**Task:** Using the data below, return word for word every line from the one holding "Build this scene" down to the one holding "COL = scene.collection". Leave pictures out.

Scene modeling code data
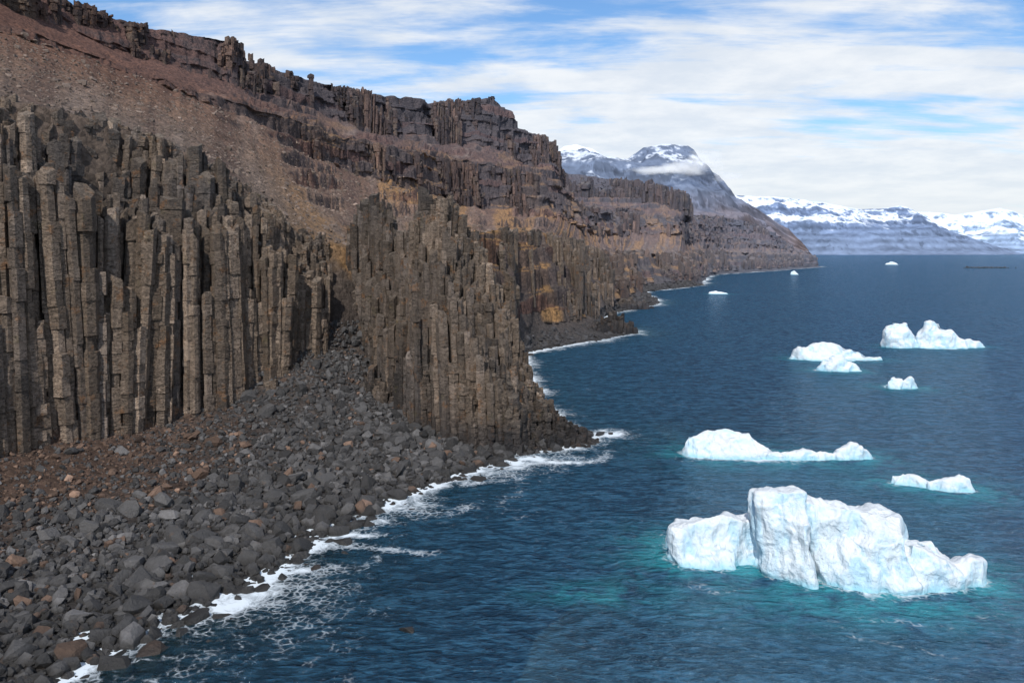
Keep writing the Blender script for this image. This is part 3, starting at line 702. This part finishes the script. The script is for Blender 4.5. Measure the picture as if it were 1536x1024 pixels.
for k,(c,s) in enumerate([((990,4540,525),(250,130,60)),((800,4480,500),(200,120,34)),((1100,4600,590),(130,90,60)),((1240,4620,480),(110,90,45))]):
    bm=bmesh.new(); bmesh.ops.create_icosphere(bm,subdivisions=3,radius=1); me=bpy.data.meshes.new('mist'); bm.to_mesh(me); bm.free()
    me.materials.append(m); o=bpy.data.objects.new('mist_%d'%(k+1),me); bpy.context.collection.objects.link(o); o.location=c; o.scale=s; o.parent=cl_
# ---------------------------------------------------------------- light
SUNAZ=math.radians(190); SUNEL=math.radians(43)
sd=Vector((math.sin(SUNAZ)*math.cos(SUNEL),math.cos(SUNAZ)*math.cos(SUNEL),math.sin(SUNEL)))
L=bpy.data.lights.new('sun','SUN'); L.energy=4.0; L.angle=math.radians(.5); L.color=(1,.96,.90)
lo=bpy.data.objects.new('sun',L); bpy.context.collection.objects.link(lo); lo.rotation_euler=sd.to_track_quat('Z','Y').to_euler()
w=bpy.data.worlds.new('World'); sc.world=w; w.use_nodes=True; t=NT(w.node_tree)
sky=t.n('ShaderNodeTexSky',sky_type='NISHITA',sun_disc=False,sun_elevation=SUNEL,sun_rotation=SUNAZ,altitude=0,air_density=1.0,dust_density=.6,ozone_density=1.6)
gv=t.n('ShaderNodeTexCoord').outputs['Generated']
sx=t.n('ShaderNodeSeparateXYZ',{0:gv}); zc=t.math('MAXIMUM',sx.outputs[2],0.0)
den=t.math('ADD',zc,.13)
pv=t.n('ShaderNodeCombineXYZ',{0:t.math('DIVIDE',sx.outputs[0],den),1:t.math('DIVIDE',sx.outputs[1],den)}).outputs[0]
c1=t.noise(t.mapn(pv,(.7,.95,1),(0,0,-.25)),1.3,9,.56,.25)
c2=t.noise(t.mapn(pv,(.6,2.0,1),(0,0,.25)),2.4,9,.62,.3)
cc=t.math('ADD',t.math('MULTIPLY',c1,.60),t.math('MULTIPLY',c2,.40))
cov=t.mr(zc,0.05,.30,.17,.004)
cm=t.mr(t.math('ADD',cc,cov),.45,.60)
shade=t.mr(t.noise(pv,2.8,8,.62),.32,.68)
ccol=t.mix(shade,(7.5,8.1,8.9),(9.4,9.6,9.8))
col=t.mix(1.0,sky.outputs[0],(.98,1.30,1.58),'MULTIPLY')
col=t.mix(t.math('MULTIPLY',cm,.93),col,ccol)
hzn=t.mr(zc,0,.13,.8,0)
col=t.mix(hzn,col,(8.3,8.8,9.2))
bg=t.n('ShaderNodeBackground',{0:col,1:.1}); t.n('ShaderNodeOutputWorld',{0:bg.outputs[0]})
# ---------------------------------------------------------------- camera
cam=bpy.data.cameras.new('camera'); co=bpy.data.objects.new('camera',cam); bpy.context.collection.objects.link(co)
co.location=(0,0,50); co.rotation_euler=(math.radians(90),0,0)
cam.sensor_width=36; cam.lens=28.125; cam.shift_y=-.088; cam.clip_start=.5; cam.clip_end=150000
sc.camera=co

--

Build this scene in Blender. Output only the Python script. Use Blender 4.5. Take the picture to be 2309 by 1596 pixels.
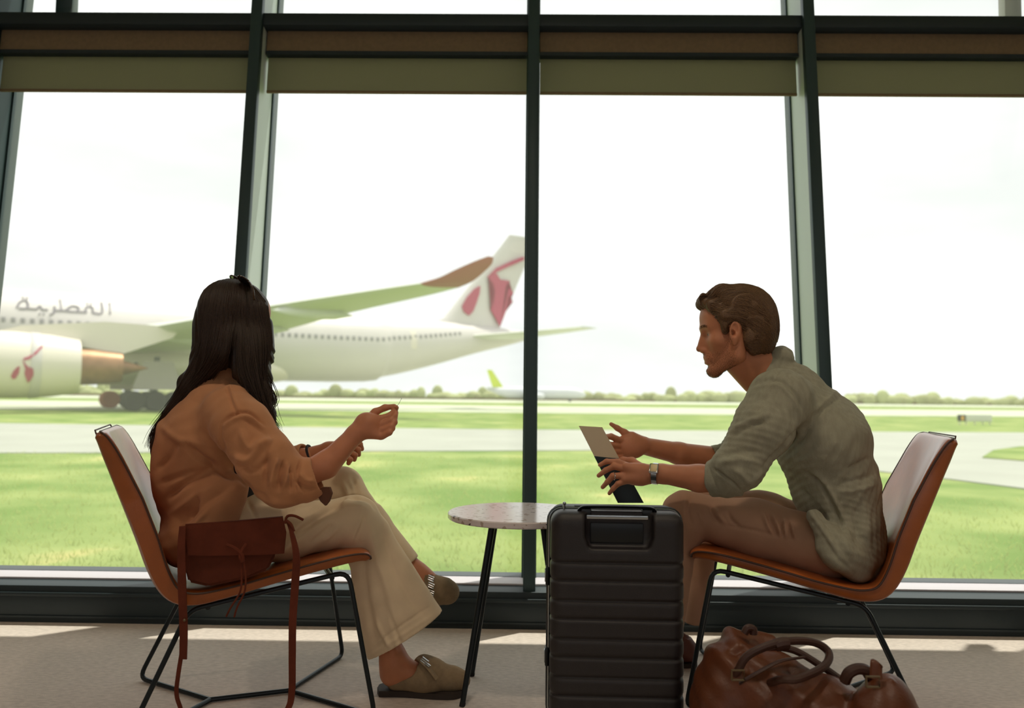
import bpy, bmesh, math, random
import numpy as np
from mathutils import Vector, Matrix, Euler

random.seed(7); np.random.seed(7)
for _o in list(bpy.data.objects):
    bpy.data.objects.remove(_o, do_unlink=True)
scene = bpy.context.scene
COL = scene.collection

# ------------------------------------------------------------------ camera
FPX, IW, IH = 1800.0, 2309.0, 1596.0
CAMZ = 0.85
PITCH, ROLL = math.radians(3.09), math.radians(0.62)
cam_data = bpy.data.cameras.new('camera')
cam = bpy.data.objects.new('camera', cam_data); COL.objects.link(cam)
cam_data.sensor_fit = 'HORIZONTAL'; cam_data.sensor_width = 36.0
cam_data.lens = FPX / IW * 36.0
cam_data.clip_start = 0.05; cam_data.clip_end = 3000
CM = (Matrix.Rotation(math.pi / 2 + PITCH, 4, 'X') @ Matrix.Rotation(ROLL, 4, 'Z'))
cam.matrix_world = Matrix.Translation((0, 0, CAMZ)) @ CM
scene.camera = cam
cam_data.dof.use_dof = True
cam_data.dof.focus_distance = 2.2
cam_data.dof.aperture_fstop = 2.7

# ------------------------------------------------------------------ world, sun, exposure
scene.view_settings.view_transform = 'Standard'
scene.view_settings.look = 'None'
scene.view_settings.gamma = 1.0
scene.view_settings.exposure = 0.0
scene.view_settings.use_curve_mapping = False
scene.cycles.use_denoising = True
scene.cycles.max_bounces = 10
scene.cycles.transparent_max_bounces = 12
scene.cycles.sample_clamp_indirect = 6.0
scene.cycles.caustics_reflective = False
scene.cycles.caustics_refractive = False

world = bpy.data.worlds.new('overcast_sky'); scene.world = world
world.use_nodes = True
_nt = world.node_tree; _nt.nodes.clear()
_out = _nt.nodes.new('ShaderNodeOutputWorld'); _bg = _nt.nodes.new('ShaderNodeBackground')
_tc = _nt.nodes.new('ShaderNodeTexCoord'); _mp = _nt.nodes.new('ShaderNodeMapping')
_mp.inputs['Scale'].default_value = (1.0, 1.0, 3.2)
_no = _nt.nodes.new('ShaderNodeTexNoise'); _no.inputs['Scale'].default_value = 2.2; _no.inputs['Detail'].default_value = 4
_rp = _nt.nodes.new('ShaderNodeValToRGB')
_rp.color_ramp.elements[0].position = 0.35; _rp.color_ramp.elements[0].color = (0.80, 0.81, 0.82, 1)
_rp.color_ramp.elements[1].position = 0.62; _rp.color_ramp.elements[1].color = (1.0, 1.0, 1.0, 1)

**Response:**
Build this scene in Blender. Output only the Python script. Use Blender 4.5. Take the picture to be 2309 by 1596 pixels.
import bpy, bmesh, math, random
import numpy as np
from mathutils import Vector, Matrix, Euler

random.seed(7); np.random.seed(7)
for _o in list(bpy.data.objects):
    bpy.data.objects.remove(_o, do_unlink=True)
scene = bpy.context.scene
COL = scene.collection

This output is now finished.